- **What is asked**
A faithful transcription of all the data is required.

- **Provided data**
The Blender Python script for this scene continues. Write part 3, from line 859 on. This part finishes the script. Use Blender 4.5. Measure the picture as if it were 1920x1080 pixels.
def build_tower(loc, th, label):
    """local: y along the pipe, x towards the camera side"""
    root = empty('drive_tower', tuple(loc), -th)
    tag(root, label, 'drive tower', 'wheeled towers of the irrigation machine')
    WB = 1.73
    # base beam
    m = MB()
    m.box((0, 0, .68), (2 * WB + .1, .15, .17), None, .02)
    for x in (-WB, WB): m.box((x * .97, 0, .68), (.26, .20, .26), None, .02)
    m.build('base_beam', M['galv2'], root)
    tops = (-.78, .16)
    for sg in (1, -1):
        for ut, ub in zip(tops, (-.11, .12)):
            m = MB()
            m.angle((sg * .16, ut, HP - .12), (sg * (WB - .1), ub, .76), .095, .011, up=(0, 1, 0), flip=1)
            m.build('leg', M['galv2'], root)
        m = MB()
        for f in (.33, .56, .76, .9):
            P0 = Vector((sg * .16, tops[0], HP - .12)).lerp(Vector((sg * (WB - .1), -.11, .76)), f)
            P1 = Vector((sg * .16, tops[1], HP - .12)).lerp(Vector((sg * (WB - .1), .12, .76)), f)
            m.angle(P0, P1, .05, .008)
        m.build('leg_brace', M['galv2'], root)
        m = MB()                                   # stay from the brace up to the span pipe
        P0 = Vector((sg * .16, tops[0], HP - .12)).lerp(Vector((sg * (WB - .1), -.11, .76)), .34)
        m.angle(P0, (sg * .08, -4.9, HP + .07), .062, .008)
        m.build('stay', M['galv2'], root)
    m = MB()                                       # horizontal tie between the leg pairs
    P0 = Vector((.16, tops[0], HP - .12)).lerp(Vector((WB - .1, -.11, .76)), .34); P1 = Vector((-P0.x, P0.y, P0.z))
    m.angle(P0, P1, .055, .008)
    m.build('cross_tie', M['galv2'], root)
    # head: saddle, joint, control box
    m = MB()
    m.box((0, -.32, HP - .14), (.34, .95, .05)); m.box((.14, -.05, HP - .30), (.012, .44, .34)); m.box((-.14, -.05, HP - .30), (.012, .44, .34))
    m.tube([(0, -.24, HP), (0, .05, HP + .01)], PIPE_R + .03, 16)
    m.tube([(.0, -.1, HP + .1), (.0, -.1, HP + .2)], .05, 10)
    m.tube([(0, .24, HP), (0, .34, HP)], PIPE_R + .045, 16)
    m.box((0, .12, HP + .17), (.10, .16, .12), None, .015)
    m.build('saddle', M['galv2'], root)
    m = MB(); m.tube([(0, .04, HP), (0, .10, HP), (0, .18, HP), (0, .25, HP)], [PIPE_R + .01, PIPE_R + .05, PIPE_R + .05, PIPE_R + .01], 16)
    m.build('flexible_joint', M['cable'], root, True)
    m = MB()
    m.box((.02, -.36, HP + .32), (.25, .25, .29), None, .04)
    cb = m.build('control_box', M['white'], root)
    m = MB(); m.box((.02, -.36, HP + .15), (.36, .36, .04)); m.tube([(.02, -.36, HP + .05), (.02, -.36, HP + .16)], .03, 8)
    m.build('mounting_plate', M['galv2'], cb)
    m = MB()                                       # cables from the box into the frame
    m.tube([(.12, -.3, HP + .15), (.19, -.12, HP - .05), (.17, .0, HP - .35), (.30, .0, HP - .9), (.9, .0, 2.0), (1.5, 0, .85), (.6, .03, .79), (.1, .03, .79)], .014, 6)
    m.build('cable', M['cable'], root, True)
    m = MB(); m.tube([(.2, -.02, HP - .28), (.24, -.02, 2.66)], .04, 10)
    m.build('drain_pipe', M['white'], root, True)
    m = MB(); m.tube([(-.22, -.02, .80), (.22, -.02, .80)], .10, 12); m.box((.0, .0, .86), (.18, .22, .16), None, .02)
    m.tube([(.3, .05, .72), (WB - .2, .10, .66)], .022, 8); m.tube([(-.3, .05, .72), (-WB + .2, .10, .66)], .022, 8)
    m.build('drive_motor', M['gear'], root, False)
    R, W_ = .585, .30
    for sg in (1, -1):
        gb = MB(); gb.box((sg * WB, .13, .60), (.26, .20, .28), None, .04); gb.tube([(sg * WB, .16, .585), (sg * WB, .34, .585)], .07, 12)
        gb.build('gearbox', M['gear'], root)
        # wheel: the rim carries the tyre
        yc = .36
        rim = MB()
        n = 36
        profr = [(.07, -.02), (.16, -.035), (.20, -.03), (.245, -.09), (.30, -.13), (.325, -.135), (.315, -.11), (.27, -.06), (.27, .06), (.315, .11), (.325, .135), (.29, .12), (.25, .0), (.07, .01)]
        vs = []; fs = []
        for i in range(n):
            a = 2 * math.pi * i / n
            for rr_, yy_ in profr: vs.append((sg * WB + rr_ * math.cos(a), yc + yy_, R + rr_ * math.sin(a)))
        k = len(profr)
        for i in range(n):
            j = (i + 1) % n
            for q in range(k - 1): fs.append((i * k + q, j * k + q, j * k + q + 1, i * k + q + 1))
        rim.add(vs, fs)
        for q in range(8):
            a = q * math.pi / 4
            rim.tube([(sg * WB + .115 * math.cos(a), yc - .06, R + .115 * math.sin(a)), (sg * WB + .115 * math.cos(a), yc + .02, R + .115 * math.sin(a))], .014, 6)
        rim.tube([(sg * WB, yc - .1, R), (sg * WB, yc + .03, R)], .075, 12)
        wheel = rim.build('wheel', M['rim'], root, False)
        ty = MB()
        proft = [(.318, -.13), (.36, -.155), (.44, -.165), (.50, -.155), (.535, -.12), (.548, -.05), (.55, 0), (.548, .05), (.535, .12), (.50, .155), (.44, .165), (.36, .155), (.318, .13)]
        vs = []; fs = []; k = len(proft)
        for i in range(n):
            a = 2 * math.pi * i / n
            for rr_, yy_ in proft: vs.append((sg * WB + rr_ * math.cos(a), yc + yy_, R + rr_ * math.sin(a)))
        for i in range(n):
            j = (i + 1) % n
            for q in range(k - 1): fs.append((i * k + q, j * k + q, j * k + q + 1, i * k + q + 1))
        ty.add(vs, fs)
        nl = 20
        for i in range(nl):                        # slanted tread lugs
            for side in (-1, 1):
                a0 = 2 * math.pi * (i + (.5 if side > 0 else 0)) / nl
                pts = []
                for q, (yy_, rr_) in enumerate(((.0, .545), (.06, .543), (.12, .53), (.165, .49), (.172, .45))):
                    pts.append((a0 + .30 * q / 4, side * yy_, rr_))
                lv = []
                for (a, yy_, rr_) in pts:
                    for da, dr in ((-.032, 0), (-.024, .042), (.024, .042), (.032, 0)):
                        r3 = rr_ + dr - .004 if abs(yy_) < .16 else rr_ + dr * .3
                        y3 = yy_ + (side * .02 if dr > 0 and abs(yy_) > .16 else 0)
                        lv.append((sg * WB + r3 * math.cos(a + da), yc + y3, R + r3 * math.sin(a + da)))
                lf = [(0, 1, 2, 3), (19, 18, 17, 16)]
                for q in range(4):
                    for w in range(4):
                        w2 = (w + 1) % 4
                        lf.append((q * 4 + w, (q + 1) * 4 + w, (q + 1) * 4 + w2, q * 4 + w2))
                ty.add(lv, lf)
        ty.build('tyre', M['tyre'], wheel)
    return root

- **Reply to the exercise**
The Blender Python script for this scene continues. Write part 3, from line 859 on. This part finishes the script. Use Blender 4.5. Measure the picture as if it were 1920x1080 pixels.
def build_tower(loc, th, label):
    """local: y along the pipe, x towards the camera side"""
    root = empty('drive_tower', tuple(loc), -th)
    tag(root, label, 'drive tower', 'wheeled towers of the irrigation machine')
    WB = 1.73
    # base beam
    m = MB()
    m.box((0, 0, .68), (2 * WB + .1, .15, .17), None, .02)
    for x in (-WB, WB): m.box((x * .97, 0, .68), (.26, .20, .26), None, .02)
    m.build('base_beam', M['galv2'], root)
    tops = (-.78, .16)
    for sg in (1, -1):
        for ut, ub in zip(tops, (-.11, .12)):
            m = MB()
            m.angle((sg * .16, ut, HP - .12), (sg * (WB - .1), ub, .76), .095, .011, up=(0, 1, 0), flip=1)
            m.build('leg', M['galv2'], root)
        m = MB()
        for f in (.33, .56, .76, .9):
            P0 = Vector((sg * .16, tops[0], HP - .12)).lerp(Vector((sg * (WB - .1), -.11, .76)), f)
            P1 = Vector((sg * .16, tops[1], HP - .12)).lerp(Vector((sg * (WB - .1), .12, .76)), f)
            m.angle(P0, P1, .05, .008)
        m.build('leg_brace', M['galv2'], root)
        m = MB()                                   # stay from the brace up to the span pipe
        P0 = Vector((sg * .16, tops[0], HP - .12)).lerp(Vector((sg * (WB - .1), -.11, .76)), .34)
        m.angle(P0, (sg * .08, -4.9, HP + .07), .062, .008)
        m.build('stay', M['galv2'], root)
    m = MB()                                       # horizontal tie between the leg pairs
    P0 = Vector((.16, tops[0], HP - .12)).lerp(Vector((WB - .1, -.11, .76)), .34); P1 = Vector((-P0.x, P0.y, P0.z))
    m.angle(P0, P1, .055, .008)
    m.build('cross_tie', M['galv2'], root)
    # head: saddle, joint, control box
    m = MB()
    m.box((0, -.32, HP - .14), (.34, .95, .05)); m.box((.14, -.05, HP - .30), (.012, .44, .34)); m.box((-.14, -.05, HP - .30), (.012, .44, .34))
    m.tube([(0, -.24, HP), (0, .05, HP + .01)], PIPE_R + .03, 16)
    m.tube([(.0, -.1, HP + .1), (.0, -.1, HP + .2)], .05, 10)
    m.tube([(0, .24, HP), (0, .34, HP)], PIPE_R + .045, 16)
    m.box((0, .12, HP + .17), (.10, .16, .12), None, .015)
    m.build('saddle', M['galv2'], root)
    m = MB(); m.tube([(0, .04, HP), (0, .10, HP), (0, .18, HP), (0, .25, HP)], [PIPE_R + .01, PIPE_R + .05, PIPE_R + .05, PIPE_R + .01], 16)
    m.build('flexible_joint', M['cable'], root, True)
    m = MB()
    m.box((.02, -.36, HP + .32), (.25, .25, .29), None, .04)
    cb = m.build('control_box', M['white'], root)
    m = MB(); m.box((.02, -.36, HP + .15), (.36, .36, .04)); m.tube([(.02, -.36, HP + .05), (.02, -.36, HP + .16)], .03, 8)
    m.build('mounting_plate', M['galv2'], cb)
    m = MB()                                       # cables from the box into the frame
    m.tube([(.12, -.3, HP + .15), (.19, -.12, HP - .05), (.17, .0, HP - .35), (.30, .0, HP - .9), (.9, .0, 2.0), (1.5, 0, .85), (.6, .03, .79), (.1, .03, .79)], .014, 6)
    m.build('cable', M['cable'], root, True)
    m = MB(); m.tube([(.2, -.02, HP - .28), (.24, -.02, 2.66)], .04, 10)
    m.build('drain_pipe', M['white'], root, True)
    m = MB(); m.tube([(-.22, -.02, .80), (.22, -.02, .80)], .10, 12); m.box((.0, .0, .86), (.18, .22, .16), None, .02)
    m.tube([(.3, .05, .72), (WB - .2, .10, .66)], .022, 8); m.tube([(-.3, .05, .72), (-WB + .2, .10, .66)], .022, 8)
    m.build('drive_motor', M['gear'], root, False)
    R, W_ = .585, .30
    for sg in (1, -1):
        gb = MB(); gb.box((sg * WB, .13, .60), (.26, .20, .28), None, .04); gb.tube([(sg * WB, .16, .585), (sg * WB, .34, .585)], .07, 12)
        gb.build('gearbox', M['gear'], root)
        # wheel: the rim carries the tyre
        yc = .36
        rim = MB()
        n = 36
        profr = [(.07, -.02), (.16, -.035), (.20, -.03), (.245, -.09), (.30, -.13), (.325, -.135), (.315, -.11), (.27, -.06), (.27, .06), (.315, .11), (.325, .135), (.29, .12), (.25, .0), (.07, .01)]
        vs = []; fs = []
        for i in range(n):
            a = 2 * math.pi * i / n
            for rr_, yy_ in profr: vs.append((sg * WB + rr_ * math.cos(a), yc + yy_, R + rr_ * math.sin(a)))
        k = len(profr)
        for i in range(n):
            j = (i + 1) % n
            for q in range(k - 1): fs.append((i * k + q, j * k + q, j * k + q + 1, i * k + q + 1))
        rim.add(vs, fs)
        for q in range(8):
            a = q * math.pi / 4
            rim.tube([(sg * WB + .115 * math.cos(a), yc - .06, R + .115 * math.sin(a)), (sg * WB + .115 * math.cos(a), yc + .02, R + .115 * math.sin(a))], .014, 6)
        rim.tube([(sg * WB, yc - .1, R), (sg * WB, yc + .03, R)], .075, 12)
        wheel = rim.build('wheel', M['rim'], root, False)
        ty = MB()
        proft = [(.318, -.13), (.36, -.155), (.44, -.165), (.50, -.155), (.535, -.12), (.548, -.05), (.55, 0), (.548, .05), (.535, .12), (.50, .155), (.44, .165), (.36, .155), (.318, .13)]
        vs = []; fs = []; k = len(proft)
        for i in range(n):
            a = 2 * math.pi * i / n
            for rr_, yy_ in proft: vs.append((sg * WB + rr_ * math.cos(a), yc + yy_, R + rr_ * math.sin(a)))
        for i in range(n):
            j = (i + 1) % n
            for q in range(k - 1): fs.append((i * k + q, j * k + q, j * k + q + 1, i * k + q + 1))
        ty.add(vs, fs)
        nl = 20
        for i in range(nl):                        # slanted tread lugs
            for side in (-1, 1):
                a0 = 2 * math.pi * (i + (.5 if side > 0 else 0)) / nl
                pts = []
                for q, (yy_, rr_) in enumerate(((.0, .545), (.06, .543), (.12, .53), (.165, .49), (.172, .45))):
                    pts.append((a0 + .30 * q / 4, side * yy_, rr_))
                lv = []
                for (a, yy_, rr_) in pts:
                    for da, dr in ((-.032, 0), (-.024, .042), (.024, .042), (.032, 0)):
                        r3 = rr_ + dr - .004 if abs(yy_) < .16 else rr_ + dr * .3
                        y3 = yy_ + (side * .02 if dr > 0 and abs(yy_) > .16 else 0)
                        lv.append((sg * WB + r3 * math.cos(a + da), yc + y3, R + r3 * math.sin(a + da)))
                lf = [(0, 1, 2, 3), (19, 18, 17, 16)]
                for q in range(4):
                    for w in range(4):
                        w2 = (w + 1) % 4
                        lf.append((q * 4 + w, (q + 1) * 4 + w, (q + 1) * 4 + w2, q * 4 + w2))
                ty.add(lv, lf)
        ty.build('tyre', M['tyre'], wheel)
    return root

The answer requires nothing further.